Repeat every line below exactly as it reads.
--- begin Supplied data ---
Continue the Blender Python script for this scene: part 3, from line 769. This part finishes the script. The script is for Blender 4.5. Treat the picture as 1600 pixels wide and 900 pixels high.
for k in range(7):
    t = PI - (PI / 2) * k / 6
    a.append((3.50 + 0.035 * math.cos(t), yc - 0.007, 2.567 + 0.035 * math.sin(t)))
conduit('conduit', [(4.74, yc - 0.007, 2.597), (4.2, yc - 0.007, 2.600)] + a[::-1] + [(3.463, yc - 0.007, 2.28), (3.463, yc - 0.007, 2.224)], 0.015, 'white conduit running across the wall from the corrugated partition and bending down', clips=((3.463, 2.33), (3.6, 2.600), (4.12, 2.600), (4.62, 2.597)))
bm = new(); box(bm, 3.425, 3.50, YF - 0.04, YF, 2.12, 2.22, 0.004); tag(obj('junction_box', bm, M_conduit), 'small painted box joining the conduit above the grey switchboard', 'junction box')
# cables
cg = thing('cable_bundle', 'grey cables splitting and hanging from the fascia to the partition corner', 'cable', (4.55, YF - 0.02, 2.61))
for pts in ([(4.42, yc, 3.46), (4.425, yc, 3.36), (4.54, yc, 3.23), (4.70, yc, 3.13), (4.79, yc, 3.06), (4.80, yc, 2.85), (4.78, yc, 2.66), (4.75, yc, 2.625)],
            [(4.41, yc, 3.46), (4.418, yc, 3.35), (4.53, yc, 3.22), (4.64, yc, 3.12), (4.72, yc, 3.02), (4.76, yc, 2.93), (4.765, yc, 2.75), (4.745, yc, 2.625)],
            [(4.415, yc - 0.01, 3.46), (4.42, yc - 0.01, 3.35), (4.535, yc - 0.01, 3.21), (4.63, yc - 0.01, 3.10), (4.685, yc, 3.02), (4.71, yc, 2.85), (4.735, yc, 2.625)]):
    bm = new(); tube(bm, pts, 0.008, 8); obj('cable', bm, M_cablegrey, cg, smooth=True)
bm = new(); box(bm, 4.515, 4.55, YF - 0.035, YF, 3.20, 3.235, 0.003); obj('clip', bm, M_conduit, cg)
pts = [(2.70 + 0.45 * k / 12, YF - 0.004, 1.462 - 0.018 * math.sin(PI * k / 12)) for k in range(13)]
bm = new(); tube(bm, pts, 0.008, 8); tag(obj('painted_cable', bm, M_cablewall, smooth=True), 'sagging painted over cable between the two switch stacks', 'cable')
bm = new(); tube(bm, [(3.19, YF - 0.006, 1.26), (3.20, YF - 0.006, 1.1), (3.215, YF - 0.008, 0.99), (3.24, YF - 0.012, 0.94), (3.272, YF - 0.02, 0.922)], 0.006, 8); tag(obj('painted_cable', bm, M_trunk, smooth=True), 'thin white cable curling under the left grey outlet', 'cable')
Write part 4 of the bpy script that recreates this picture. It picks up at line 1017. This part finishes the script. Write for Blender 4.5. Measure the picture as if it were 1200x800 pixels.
--- end Supplied data ---
Answer:
Continue the Blender Python script for this scene: part 3, from line 769. This part finishes the script. The script is for Blender 4.5. Treat the picture as 1600 pixels wide and 900 pixels high.
for k in range(7):
    t = PI - (PI / 2) * k / 6
    a.append((3.50 + 0.035 * math.cos(t), yc - 0.007, 2.567 + 0.035 * math.sin(t)))
conduit('conduit', [(4.74, yc - 0.007, 2.597), (4.2, yc - 0.007, 2.600)] + a[::-1] + [(3.463, yc - 0.007, 2.28), (3.463, yc - 0.007, 2.224)], 0.015, 'white conduit running across the wall from the corrugated partition and bending down', clips=((3.463, 2.33), (3.6, 2.600), (4.12, 2.600), (4.62, 2.597)))
bm = new(); box(bm, 3.425, 3.50, YF - 0.04, YF, 2.12, 2.22, 0.004); tag(obj('junction_box', bm, M_conduit), 'small painted box joining the conduit above the grey switchboard', 'junction box')
# cables
cg = thing('cable_bundle', 'grey cables splitting and hanging from the fascia to the partition corner', 'cable', (4.55, YF - 0.02, 2.61))
for pts in ([(4.42, yc, 3.46), (4.425, yc, 3.36), (4.54, yc, 3.23), (4.70, yc, 3.13), (4.79, yc, 3.06), (4.80, yc, 2.85), (4.78, yc, 2.66), (4.75, yc, 2.625)],
            [(4.41, yc, 3.46), (4.418, yc, 3.35), (4.53, yc, 3.22), (4.64, yc, 3.12), (4.72, yc, 3.02), (4.76, yc, 2.93), (4.765, yc, 2.75), (4.745, yc, 2.625)],
            [(4.415, yc - 0.01, 3.46), (4.42, yc - 0.01, 3.35), (4.535, yc - 0.01, 3.21), (4.63, yc - 0.01, 3.10), (4.685, yc, 3.02), (4.71, yc, 2.85), (4.735, yc, 2.625)]):
    bm = new(); tube(bm, pts, 0.008, 8); obj('cable', bm, M_cablegrey, cg, smooth=True)
bm = new(); box(bm, 4.515, 4.55, YF - 0.035, YF, 3.20, 3.235, 0.003); obj('clip', bm, M_conduit, cg)
pts = [(2.70 + 0.45 * k / 12, YF - 0.004, 1.462 - 0.018 * math.sin(PI * k / 12)) for k in range(13)]
bm = new(); tube(bm, pts, 0.008, 8); tag(obj('painted_cable', bm, M_cablewall, smooth=True), 'sagging painted over cable between the two switch stacks', 'cable')
bm = new(); tube(bm, [(3.19, YF - 0.006, 1.26), (3.20, YF - 0.006, 1.1), (3.215, YF - 0.008, 0.99), (3.24, YF - 0.012, 0.94), (3.272, YF - 0.02, 0.922)], 0.006, 8); tag(obj('painted_cable', bm, M_trunk, smooth=True), 'thin white cable curling under the left grey outlet', 'cable')
Write part 4 of the bpy script that recreates this picture. It picks up at line 1017. This part finishes the script. Write for Blender 4.5. Measure the picture as if it were 1200x800 pixels.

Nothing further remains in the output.